* _PROBLEM DETAILS_
Locate and copy each line in the data that contains the word "scene".

+ + + + +

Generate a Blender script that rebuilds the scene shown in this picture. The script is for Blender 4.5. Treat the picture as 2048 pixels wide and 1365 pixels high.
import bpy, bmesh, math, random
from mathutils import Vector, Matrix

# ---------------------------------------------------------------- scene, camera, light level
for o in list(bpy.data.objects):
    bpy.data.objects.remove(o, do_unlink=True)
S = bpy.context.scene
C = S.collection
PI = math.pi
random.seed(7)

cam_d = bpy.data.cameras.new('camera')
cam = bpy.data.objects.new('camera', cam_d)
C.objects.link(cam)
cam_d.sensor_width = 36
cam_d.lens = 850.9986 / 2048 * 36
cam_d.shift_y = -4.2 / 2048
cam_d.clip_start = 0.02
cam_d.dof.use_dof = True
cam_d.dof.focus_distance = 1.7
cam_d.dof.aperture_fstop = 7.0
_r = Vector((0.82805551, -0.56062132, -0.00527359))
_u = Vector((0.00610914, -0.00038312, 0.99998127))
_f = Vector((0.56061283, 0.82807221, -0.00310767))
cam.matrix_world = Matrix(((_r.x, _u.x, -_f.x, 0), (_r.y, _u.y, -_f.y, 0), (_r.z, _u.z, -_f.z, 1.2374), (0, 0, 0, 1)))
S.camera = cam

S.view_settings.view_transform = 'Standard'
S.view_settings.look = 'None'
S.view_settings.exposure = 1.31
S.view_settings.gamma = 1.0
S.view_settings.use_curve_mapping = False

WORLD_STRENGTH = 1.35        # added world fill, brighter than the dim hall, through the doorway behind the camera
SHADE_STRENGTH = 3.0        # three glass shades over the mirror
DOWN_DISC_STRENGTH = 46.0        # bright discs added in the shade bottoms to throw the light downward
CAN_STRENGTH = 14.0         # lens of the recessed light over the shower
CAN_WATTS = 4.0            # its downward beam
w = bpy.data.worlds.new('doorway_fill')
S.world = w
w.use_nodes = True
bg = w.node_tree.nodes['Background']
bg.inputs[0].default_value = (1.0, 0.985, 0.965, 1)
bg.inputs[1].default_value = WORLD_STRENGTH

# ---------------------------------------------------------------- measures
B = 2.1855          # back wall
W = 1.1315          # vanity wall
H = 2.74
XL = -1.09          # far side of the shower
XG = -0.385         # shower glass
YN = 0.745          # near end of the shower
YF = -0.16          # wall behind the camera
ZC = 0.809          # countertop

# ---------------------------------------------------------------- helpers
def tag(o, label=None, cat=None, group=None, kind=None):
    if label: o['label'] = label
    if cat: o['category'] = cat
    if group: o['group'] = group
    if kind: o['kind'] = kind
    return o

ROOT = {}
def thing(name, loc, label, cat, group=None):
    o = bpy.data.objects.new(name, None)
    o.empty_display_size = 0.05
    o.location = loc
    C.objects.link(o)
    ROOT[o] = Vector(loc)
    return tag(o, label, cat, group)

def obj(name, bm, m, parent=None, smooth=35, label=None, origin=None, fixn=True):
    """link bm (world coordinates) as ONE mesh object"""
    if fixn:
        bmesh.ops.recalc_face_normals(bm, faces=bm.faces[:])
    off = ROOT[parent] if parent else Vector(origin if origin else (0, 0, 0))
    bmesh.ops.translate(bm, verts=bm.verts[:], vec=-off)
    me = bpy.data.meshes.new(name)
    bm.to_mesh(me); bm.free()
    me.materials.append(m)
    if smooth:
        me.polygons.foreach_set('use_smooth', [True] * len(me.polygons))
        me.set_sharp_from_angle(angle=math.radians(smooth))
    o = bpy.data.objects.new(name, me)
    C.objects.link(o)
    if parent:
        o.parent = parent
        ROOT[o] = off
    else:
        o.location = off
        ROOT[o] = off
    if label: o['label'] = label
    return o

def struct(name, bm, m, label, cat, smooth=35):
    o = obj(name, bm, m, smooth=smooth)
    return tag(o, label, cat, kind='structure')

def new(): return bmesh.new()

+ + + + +

* _RESPONSE TO THIS TASK_
Generate a Blender script that rebuilds the scene shown in this picture. The script is for Blender 4.5. Treat the picture as 2048 pixels wide and 1365 pixels high.
# ---------------------------------------------------------------- scene, camera, light level
S = bpy.context.scene